Rystad Energy warned that a strike on Kharg's petroleum infrastructure could produce an 80–90% reduction in Iranian crude shipments, and estimates that if the conflict extends four months, Brent could reach $135 per barrel.
Simon Flowers, Chairman and Chief Analyst of Wood Mackenzie, the energy research and consultancy firm, said in a research note that "supply volumes at risk this time are dimensionally bigger – and real," and that in Wood Mackenzie's view, "$200 per barrel is not outside the realms of possibility in 2026." Sushant Gupta, Research Director, Asia Pacific Refining and Oils at Wood Mackenzie, said oil prices would remain volatile, "moving in step with developments, up with any sign of escalation and retreating when moves to end the war come to the fore."
Enverus Intelligence Research (EIR), a U.S. energy data and analytics firm, estimated that if Kharg were taken offline for a prolonged period, Brent could rise $10–$15 per barrel above the firm's 2026 baseline projection, and that a geopolitical risk premium of that magnitude is already embedded in current prices.
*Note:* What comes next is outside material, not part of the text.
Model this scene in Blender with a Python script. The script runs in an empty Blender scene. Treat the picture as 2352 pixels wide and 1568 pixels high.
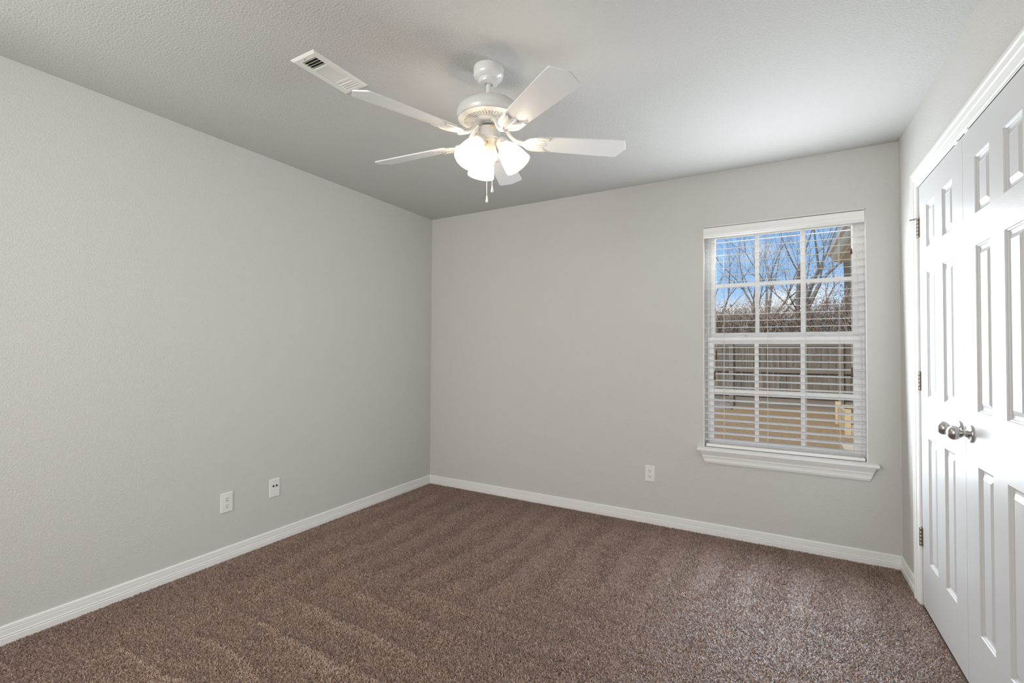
import bpy, bmesh, math, random
import numpy as np
from mathutils import Vector, Matrix
random.seed(7)
PI = math.pi
scene = bpy.context.scene
COL = scene.collection

# ------------------------------------------------------------------ camera, exposure, world, big lights
cam_d = bpy.data.cameras.new('camera')
cam = bpy.data.objects.new('camera', cam_d)
COL.objects.link(cam)
scene.camera = cam
cam_d.sensor_width = 36.0
cam_d.lens = 1074.81 * 36.0 / 2352.0
cam_d.clip_start = 0.02
cam_d.clip_end = 500
_r = Vector((0.87004015, 0.49295342, 0.00520256))
_u = Vector((0.00467277, -0.01879910, 0.99981236))
_f = Vector((-0.49295872, 0.86985259, 0.01865942))
cam.matrix_world = Matrix(((_r.x, _u.x, -_f.x, 2.80622), (_r.y, _u.y, -_f.y, -3.42290),
                           (_r.z, _u.z, -_f.z, 1.22526), (0, 0, 0, 1)))

scene.view_settings.view_transform = 'Standard'
scene.view_settings.look = 'None'
scene.view_settings.gamma = 1.0
scene.view_settings.use_curve_mapping = False
scene.view_settings.exposure = 0.06
scene.cycles.max_bounces = 10
scene.cycles.diffuse_bounces = 6
scene.cycles.glossy_bounces = 4
scene.cycles.transparent_max_bounces = 16
scene.cycles.sample_clamp_indirect = 6.0

SKY_STRENGTH = 1.0
SUN_STRENGTH = 3.2
DAYLIGHT = 33.0         # daylight entering through the window opening
GLOW = 10.0              # the same daylight reaching the sashes and slats from outside
DAYLIGHT_COLOR = (0.86, 0.94, 1.0)
FILL_WATTS = 60.0
BULB_WATTS = 3.6

world = bpy.data.worlds.new('sky')
scene.world = world
world.use_nodes = True
wn = world.node_tree.nodes
wl = world.node_tree.links
wn.clear()
w_out = wn.new('ShaderNodeOutputWorld')
w_bg = wn.new('ShaderNodeBackground')
w_bg.inputs['Strength'].default_value = SKY_STRENGTH
w_tc = wn.new('ShaderNodeTexCoord')
w_map = wn.new('ShaderNodeMapping')
w_map.inputs['Scale'].default_value = (1.0, 1.0, 2.2)
w_map.inputs['Location'].default_value = (0.35, 0.2, 0.55)
w_noise = wn.new('ShaderNodeTexNoise')
w_noise.inputs['Scale'].default_value = 3.3
w_noise.inputs['Detail'].default_value = 6.0
w_noise.inputs['Roughness'].default_value = 0.55
w_sep = wn.new('ShaderNodeSeparateXYZ')
w_ramp = wn.new('ShaderNodeValToRGB')
w_ramp.color_ramp.elements[0].position = 0.0
w_ramp.color_ramp.elements[0].color = (0.46, 0.70, 1.0, 1)
w_ramp.color_ramp.elements[1].position = 0.45
w_ramp.color_ramp.elements[1].color = (0.13, 0.42, 0.98, 1)
w_cl = wn.new('ShaderNodeValToRGB')
w_cl.color_ramp.elements[0].position = 0.47
w_cl.color_ramp.elements[0].color = (0, 0, 0, 1)
w_cl.color_ramp.elements[1].position = 0.60
w_cl.color_ramp.elements[1].color = (1, 1, 1, 1)
w_mix = wn.new('ShaderNodeMix')
w_mix.data_type = 'RGBA'
w_mix.inputs['B'].default_value = (0.95, 0.97, 1.0, 1)
wl.new(w_tc.outputs['Generated'], w_map.inputs['Vector'])
wl.new(w_map.outputs['Vector'], w_noise.inputs['Vector'])
wl.new(w_tc.outputs['Generated'], w_sep.inputs['Vector'])
wl.new(w_sep.outputs['Z'], w_ramp.inputs['Fac'])
wl.new(w_noise.outputs['Fac'], w_cl.inputs['Fac'])
wl.new(w_cl.outputs['Color'], w_mix.inputs['Factor'])
wl.new(w_ramp.outputs['Color'], w_mix.inputs['A'])
wl.new(w_mix.outputs['Result'], w_bg.inputs['Color'])
wl.new(w_bg.outputs['Background'], w_out.inputs['Surface'])

sun_d = bpy.data.lights.new('sun', 'SUN')
sun_d.energy = SUN_STRENGTH
sun_d.color = (1.0, 0.95, 0.87)
sun_d.angle = math.radians(25)
sun = bpy.data.objects.new('sun', sun_d)
COL.objects.link(sun)
sun.rotation_euler = Vector((0.35, 0.75, -0.8)).to_track_quat('-Z', 'Y').to_euler()

day_d = bpy.data.lights.new('window_daylight', 'AREA')
day_d.shape = 'RECTANGLE'
day_d.size = 0.80
day_d.size_y = 1.3
day_d.spread = PI
day_d.energy = DAYLIGHT
day_d.color = DAYLIGHT_COLOR
day = bpy.data.objects.new('window_daylight', day_d)
COL.objects.link(day)
day.location = (2.82, -0.055, 1.25)
glow_d = day_d.copy()
glow_d.energy = GLOW
glow_d.color = (1.0, 0.96, 0.90)
glow_d.size = 0.9; glow_d.size_y = 0.5
glow_d.spread = PI
glow = bpy.data.objects.new('window_skylight', glow_d)
COL.objects.link(glow)
glow.location = (2.817, 0.42, 2.15)
glow.rotation_euler = Vector((0, -1.0, -0.7)).to_track_quat('-Z', 'Y').to_euler()
day.rotation_euler = Vector((-0.07, -1.0, 0.08)).to_track_quat('-Z', 'Y').to_euler()

fill_d = bpy.data.lights.new('fill_light', 'AREA')  # unseen area light added behind the camera to brighten the room
fill_d.shape = 'RECTANGLE'
fill_d.size = 1.5
fill_d.size_y = 1.6
fill_d.energy = FILL_WATTS
fill_d.color = (1.0, 0.985, 0.96)
hall = bpy.data.objects.new('fill_light', fill_d)
COL.objects.link(hall)
hall.location = (1.0, -4.5, 1.55)
hall.rotation_euler = Vector((-0.05, 1.0, 0.0)).to_track_quat('-Z', 'Y').to_euler()

# ------------------------------------------------------------------ helpers
class MB:
    """collects shapes, then links them as one mesh object"""
    def __init__(self):
        self.v = []; self.f = []; self.mi = []; self.cur = 0
    def quad(self, *idx):
        self.f.append(tuple(idx)); self.mi.append(self.cur)
    def add(self, pts, faces):
        o = len(self.v)
        self.v.extend([tuple(p) for p in pts])
        for f in faces:
            self.f.append(tuple(o + i for i in f)); self.mi.append(self.cur)
    def box(self, a, b, M=None):
        x0, y0, z0 = a; x1, y1, z1 = b
        p = [(x0,y0,z0),(x1,y0,z0),(x1,y1,z0),(x0,y1,z0),(x0,y0,z1),(x1,y0,z1),(x1,y1,z1),(x0,y1,z1)]
        if M is not None: p = [tuple(M @ Vector(q)) for q in p]
        self.add(p, [(0,3,2,1),(4,5,6,7),(0,1,5,4),(1,2,6,5),(2,3,7,6),(3,0,4,7)])
    def lathe(self, prof, n=32, M=None, cap=True):
        """prof: (radius, z) list, spun about z"""
        pts = []; fs = []
        for r, z in prof:
            for i in range(n):
                a = 2*PI*i/n
                pts.append((r*math.cos(a), r*math.sin(a), z))
        m = len(prof)
        for j in range(m-1):
            for i in range(n):
                k = (i+1) % n
                fs.append((j*n+i, j*n+k, (j+1)*n+k, (j+1)*n+i))
        if cap:
            fs.append(tuple(range(n-1, -1, -1)))
            fs.append(tuple((m-1)*n+i for i in range(n)))
        if M is not None: pts = [tuple(M @ Vector(q)) for q in pts]
        self.add(pts, fs)
    def tube(self, path, rad, n=8, cap=True):
        path = [Vector(p) for p in path]
        rads = rad if isinstance(rad, (list, tuple)) else [rad]*len(path)
        pts = []; fs = []
        prev = None
        for i, p in enumerate(path):
            d = (path[min(i+1, len(path)-1)] - path[max(i-1, 0)])
            d = d.normalized() if d.length > 1e-9 else Vector((0,0,1))
            if prev is None:
                h = Vector((0,0,1)) if abs(d.z) < 0.9 else Vector((1,0,0))
                s = d.cross(h).normalized()
            else:
                s = (prev - d*prev.dot(d))
                s = s.normalized() if s.length > 1e-6 else d.orthogonal().normalized()
            t = d.cross(s)
            prev = s
            for k in range(n):
                a = 2*PI*k/n
                pts.append(tuple(p + (s*math.cos(a) + t*math.sin(a))*rads[i]))
        m = len(path)
        for j in range(m-1):
            for i in range(n):
                k = (i+1) % n
                fs.append((j*n+i, j*n+k, (j+1)*n+k, (j+1)*n+i))
        if cap:
            fs.append(tuple(range(n-1, -1, -1)))
            fs.append(tuple((m-1)*n+i for i in range(n)))
        self.add(pts, fs)
    def rings(self, rings, closed=True, cap=(False, False)):
        """list of equally long point rings joined into a skin"""
        n = len(rings[0]); pts = [p for r in rings for p in r]; fs = []
        for j in range(len(rings)-1):
            for i in range(n if closed else n-1):
                k = (i+1) % n
                fs.append((j*n+i, j*n+k, (j+1)*n+k, (j+1)*n+i))
        if cap[0]: fs.append(tuple(range(n-1, -1, -1)))
        if cap[1]: fs.append(tuple((len(rings)-1)*n+i for i in range(n)))
        self.add(pts, fs)
    def build(self, name, mat, parent=None, smooth=None, bevel=None, segs=2):
        me = bpy.data.meshes.new(name)
        me.from_pydata(self.v, [], self.f)
        mats = mat if isinstance(mat, (list, tuple)) else [mat]
        for m in mats: me.materials.append(m)
        if len(mats) > 1: me.polygons.foreach_set('material_index', self.mi)
        bm = bmesh.new(); bm.from_mesh(me)
        bmesh.ops.recalc_face_normals(bm, faces=bm.faces)
        bm.to_mesh(me); bm.free()
        if smooth is not None:
            me.shade_smooth()
            me.set_sharp_from_angle(angle=math.radians(smooth))
        me.update()
        o = bpy.data.objects.new(name, me)
        COL.objects.link(o)
        if parent is not None: o.parent = parent
        if bevel:
            md = o.modifiers.new('bevel', 'BEVEL'); md.width = bevel; md.segments = segs
            md.limit_method = 'ANGLE'; md.angle_limit = math.radians(40)
        return o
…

Enverus oil and gas analyst Carl Larry told Rigzone, an energy industry news platform, that breaking above $100 in WTI "could be the signal that traders are looking only upward, with or without peace talks." Al Salazar, the firm's head of macro oil and gas research, told NPR the Strait closure "is probably taking the hope away that this could be resolved quickly."
Ed Crooks, Wood Mackenzie's Vice-Chair for the Americas, said that "the full effects of the Strait of Hormuz being almost entirely closed have not yet hit American consumers." The disruption has also accelerated commercial interest in supply corridors that bypass the Strait entirely, including Atlantic-facing export routes from the Vaca Muerta formation, one of the world's largest shale plays, located in Argentina's Neuquén Basin, whose crude reaches export terminals on the Atlantic coast without transiting the Strait of Hormuz or the Suez Canal. Brent was trading at approximately $108 at the time this article was prepared.
Kharg processed an estimated 950 million barrels in 2025, according to market data. If Tuesday's strikes hit that infrastructure, the question is no longer what price the market can absorb.